-- Start of MATERIAL PROVIDED --

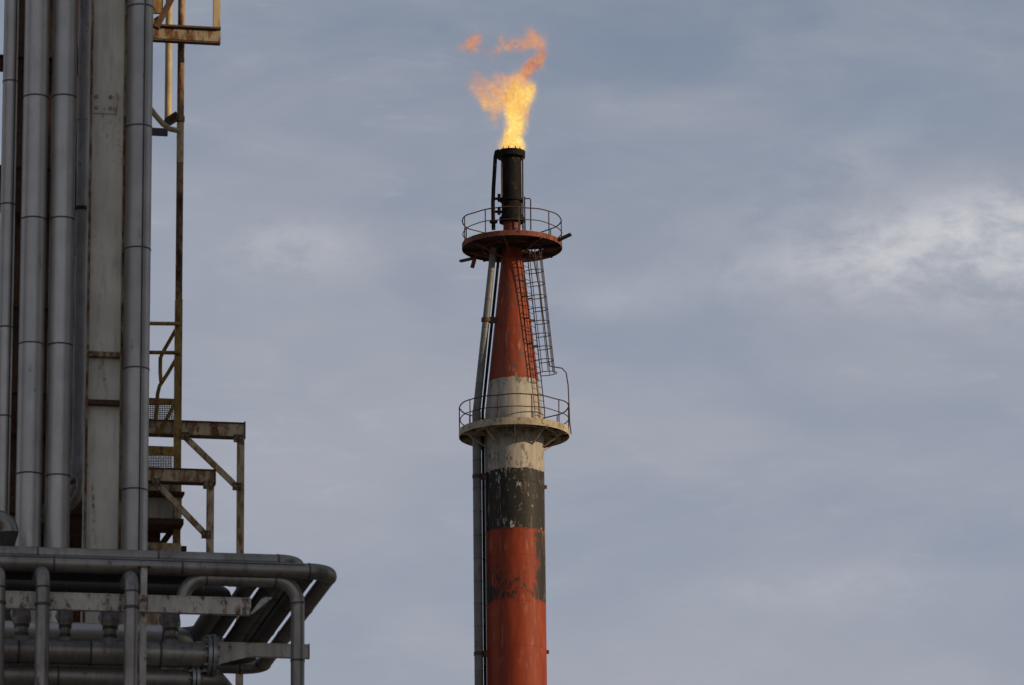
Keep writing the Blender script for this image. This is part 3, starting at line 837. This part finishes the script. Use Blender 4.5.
for (x0, y0, x1, y1) in ((128, 403, 173, 420), (128, 454, 172, 468)):
    gr = MB()
    for i in range(27):
        x_ = x0 + (x1 - x0) * i / 26
        gr.bar(QP(x_, y0, V + .9), QP(x_ + .01, y1, V + .9), .012, .016)
    for i in range(10):
        y_ = y0 + (y1 - y0) * i / 9
        gr.bar(QP(x0, y_, V + .9), QP(x1, y_, V + .9), .012, .016)
    th.part('mesh_panel', gr, M['iron'])
# small curved brace and bracket half way up
qt(th, 'brace', [(140, 97), (150, 108), (156, 116), (163, 124), (170, 129), (180, 131)], 5.6, M['cream'], V - .25)
qb(th, 'bracket', (166, 123), (177, 116), 7, M['rust_dark'], V + .4, .3)
qbox(th, 'bracket', 128, 128, 168, 135, M['strap'], V + .5, .1)

# upper landing seen at the top edge
u0 = Q(222.5, 34, V - .5)[0]
th = Thing('landing', 'rusted channel landing with a railing post jutting out at the top', 'landing', QP(150, 33, V - .5))
b_ = qbox(th, 'channel_beam', 118, 28.5, 222, 39.5, M['rust_edge'], V - .5, .05)
c_ = QP(170, 28, V - .5); w_ = 104 / PM(V - .5)
th.part('channel_flange', MB().box((c_.x, V - .42, c_.z + .03), (w_, .34, .04)), M['rust_dark'], b_)
th.part('channel_flange', MB().box((c_.x, V - .45, QP(170, 40.5, V - .5).z), (w_, .16, .03)), M['rust_dark'], b_)
up_ = Q(216.6, 20, V - .3)[0]
th.part('rail_post', MB().box((up_, V - .3, (ZTOP + c_.z) / 2), (7 / PM(V), .12, ZTOP - c_.z)), M['cream'])
qb(th, 'brace', (174, -6), (156, 28), 6, M['rust_dark'], V - .75, .16)
qbox(th, 'gusset', 152, -8, 163, 14, M['yellow'], V + .2, .08)
qb(th, 'brace', (150, 24), (162, 17), 5, M['yellow'], V + .3, .1)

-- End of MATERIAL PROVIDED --

■ **REQUEST**
With the pictures left out, transcribe the material exactly.

■ **FINISHED ANSWER**
Keep writing the Blender script for this image. This is part 3, starting at line 837. This part finishes the script. Use Blender 4.5.
for (x0, y0, x1, y1) in ((128, 403, 173, 420), (128, 454, 172, 468)):
    gr = MB()
    for i in range(27):
        x_ = x0 + (x1 - x0) * i / 26
        gr.bar(QP(x_, y0, V + .9), QP(x_ + .01, y1, V + .9), .012, .016)
    for i in range(10):
        y_ = y0 + (y1 - y0) * i / 9
        gr.bar(QP(x0, y_, V + .9), QP(x1, y_, V + .9), .012, .016)
    th.part('mesh_panel', gr, M['iron'])
# small curved brace and bracket half way up
qt(th, 'brace', [(140, 97), (150, 108), (156, 116), (163, 124), (170, 129), (180, 131)], 5.6, M['cream'], V - .25)
qb(th, 'bracket', (166, 123), (177, 116), 7, M['rust_dark'], V + .4, .3)
qbox(th, 'bracket', 128, 128, 168, 135, M['strap'], V + .5, .1)

# upper landing seen at the top edge
u0 = Q(222.5, 34, V - .5)[0]
th = Thing('landing', 'rusted channel landing with a railing post jutting out at the top', 'landing', QP(150, 33, V - .5))
b_ = qbox(th, 'channel_beam', 118, 28.5, 222, 39.5, M['rust_edge'], V - .5, .05)
c_ = QP(170, 28, V - .5); w_ = 104 / PM(V - .5)
th.part('channel_flange', MB().box((c_.x, V - .42, c_.z + .03), (w_, .34, .04)), M['rust_dark'], b_)
th.part('channel_flange', MB().box((c_.x, V - .45, QP(170, 40.5, V - .5).z), (w_, .16, .03)), M['rust_dark'], b_)
up_ = Q(216.6, 20, V - .3)[0]
th.part('rail_post', MB().box((up_, V - .3, (ZTOP + c_.z) / 2), (7 / PM(V), .12, ZTOP - c_.z)), M['cream'])
qb(th, 'brace', (174, -6), (156, 28), 6, M['rust_dark'], V - .75, .16)
qbox(th, 'gusset', 152, -8, 163, 14, M['yellow'], V + .2, .08)
qb(th, 'brace', (150, 24), (162, 17), 5, M['yellow'], V + .3, .1)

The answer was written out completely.